Another book was the 1995 Festschrift of the Buchbinder-Innung (Guild) Berlin-Brandenburg. Lots of interesting details about the trade in Berlin over 400 years also indicating some differences with the Verein Berliner Buchbindermeister (Organization of Master Bookbinders in Berlin) whose Chronik I also own, and that provided lots of good information on the Collins. Some of the differences apparently center on Maria Lühr (first woman to learn the trade under Georg Collin and Joseph Zaehnsdorf, and first female Meister in Germany), the role of women in the trade and training, and the Lette Verein, an organization for women that taught trades. It still exists.

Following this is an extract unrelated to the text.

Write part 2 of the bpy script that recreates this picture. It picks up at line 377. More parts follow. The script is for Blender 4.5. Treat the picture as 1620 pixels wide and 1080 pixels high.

I had long had a copy of Lawrence S. Thompson's Kurze Geschichte der Handbuchbinderei in den vereinigten Staaten von Amerika (Stuttgart: Max Hettler, 1955), and given that Thompson was American working at the University of Kentucky Library was perplexed to not find the title available in English. That changed this week when I received A Short History of Bookbinding in the United States by Lawrence S. Thompson. From the dealer copy:
This is from a most curious assembled typescript I just bought, "with pp. 1-12 (and possibly an unnumbered 13th page following) provided in original typescript, pp. 11-34 (continuing the text uninterrupted, though in a different type font) provided in facsimile/photocopy, all printed on recto only. The latter portion shows several stamps from the University of Kentucky Libraries and various corrections to the typescript, so we are tempted to assume that it may be a copy."
I was able to confirm that this is the original English of an article published in/for Germany. I couldn't find an English version of my "unpublished" typescript, OCLC shows that just at the University of Kentucky where Thompson was Librarian. Vito J. Brenni's bibliography Bookbinding, a guide to the literature indicates that this was published in English as Some Notes on the History of Bookbinding in the United States, American Book Collector, Vol 7, Nos 5-7, Jan-Mar, 1955. Still trying to find a copy though... Interestingly found what seems to be an abridged version of the article in a journal - Hand Bookbinding in the United States Since the Civil War, Libri, Vol 5, no 2, 1954 (97-121)

Thompson's titels contain much information of interest (in particular to me) on German-trained binders in the US. Many of those named were indicated as being members of the Guild of Book Workers, too. He also published Fine Binding In America, The Story Of The Club Bindery, but that is a different book. A Short History... concluded with "Even in the atomic age, hand bookbinding will have a strong place in the culture of the United States." Thoughts?

The interlibrary loan department at Syracuse  also came through with some articles by Ernst Collin from 1934-36, and one about the Collins' as Hofbuchbinder that also mentioned Ernst from the 1947 (all from the Allgemeiner Anzeiger für Buchbindereien). VERY glad to have those.